The question then arises what actions the NLRB can take, in light of the fact that the Board in Washington does not have a functioning quorum. The General Counsel of the NLRB has been delegated authority to take many actions, including the seeking of temporary court injunctions, and presumably the many NLRB regional offices across the country will continue to operate, including holding elections and the possibility of issuing complaints and litigating cases before administrative law judges. But any appeal of such matters to the Board in Washington, and enforcement of such decisions by the courts may be postponed until a quorum at the Board is established.

The same concept would seem to apply to representation elections. That is, a union could file an election petition and an election could be held and the question would arise whether the election could be certified where an appeal of the representation issue was made to the NLRB in Washington. It likely could not be so certified under the court’s ruling. The ruling may also provide another legal basis for attacking the Board’s “quickie election” rule, as one of the members making the rule was a recess appointment.

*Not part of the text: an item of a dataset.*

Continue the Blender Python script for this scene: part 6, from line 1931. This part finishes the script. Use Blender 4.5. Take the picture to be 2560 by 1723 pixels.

Some initial answers to the above questions quickly followed the ruling, as White House Press Secretary Jay Carney has announced that the ruling would not affect the Board’s operations, referring other questions to the Justice Department. NLRB Chairman Mark Pearce has announced the Board would keep conducting its business, noting that the rule applies only to a single case in a single circuit, and that similar questions have been raised in more than a dozen cases pending in other courts of appeals. Thus, one interpretation of the current situation is that the Board will continue to carry out its normal functions, and simply ignore the ruling. The issue is more complex than that, however, as virtually all NLRB final rulings can be appealed to the District of Columbia Circuit, the court that issued the Noel Canning ruling. Therefore, if the ruling stands, every NLRB final ruling could be set aside by an appeal to the District of Columbia Circuit, at least until the NLRB quorum is legally established.